En la entrevista, Celaya, el poeta de la sonrisa en los labios y los ojos tristes, repasa su vida personal, profesional y afectiva, desde su infancia en Hernani, pasando por San Sebastián y Madrid, la Residencia de Estudiantes, su pasión por Amparitxu, sus Cuadernos de Poesía Norte (Bilbao, entre 1947 y 1955), sus publicaciones, abundantísimas, y el advenimiento de la democracia en España, con su participación en las primeras elecciones libres en la lista del Partido comunista por Guipúzcoa. En algún momento también confiesa su decaimiento, su exilio interior, su desorientación, y subraya la importancia de la persona que siempre estuvo a su lado y le salvó: Amparitxu Gastón, siempre Amparitxu.
Su trayectoria (más de ochenta libros, proyectos y realidades editoriales, viajes, premios y reconocimientos) no pudo evitar que Celaya muriera en la pobreza, viejo y enfermo, en su domicilio de Madrid, sin poder cumplir el sueño de acabar sus días en San Sebastián. Poco antes, se vio obligado a vender su biblioteca a la Diputación de Guipúzcoa para poder sobrevivir económicamente. Murió el 18 de abril de 1991. «En su entierro –escribió Liana de Las Heras, guionista de Informe Semanal– la lista de ausentes solo fue superada por las insolidaridades de los últimos años. Y es que en el reino de la autocomplacencia y el pensamiento débil, no hay lugar para viejos poetas sociales».
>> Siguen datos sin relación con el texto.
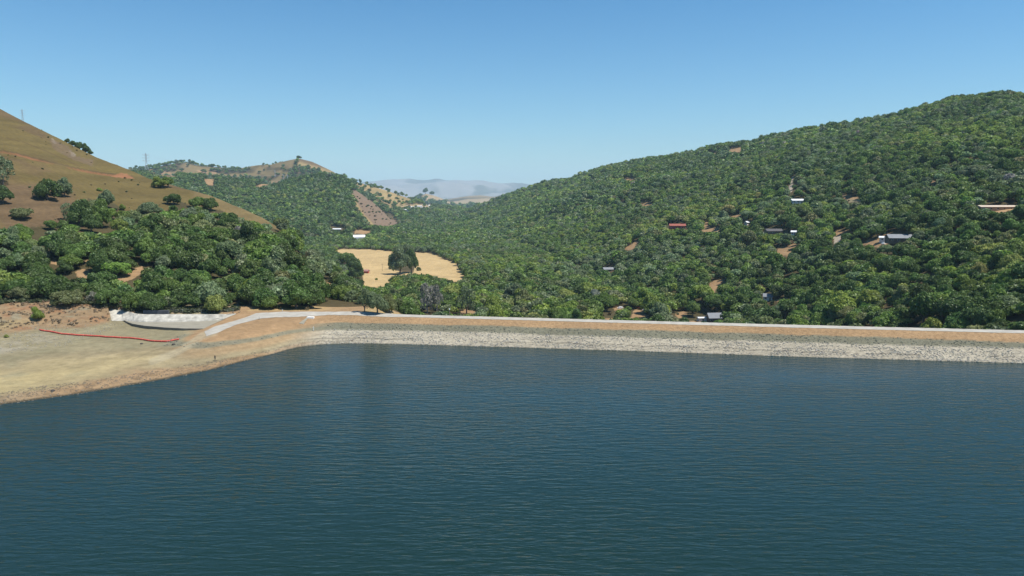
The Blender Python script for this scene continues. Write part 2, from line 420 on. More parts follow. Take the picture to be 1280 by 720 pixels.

Hoy citamos a Celaya en esta sección para exorcizar el recuerdo de un tiempo en que su poesía estuvo en auge y logró que anidara en nosotros un profundo deseo de cambio. Había que transformar el mundo y orientarlo a la utopía. «Eran los años –escribe Celaya– en que mis libros estuvieron más considerados. Los años de lucha y vida furiosa en los que Amparitxu tanto me sostuvo. Y aunque fueron también los años de multas, cárcel, persecuciones y dificultades económicas, son los que siempre añoraré. Porque entonces parecía que uno servía para algo».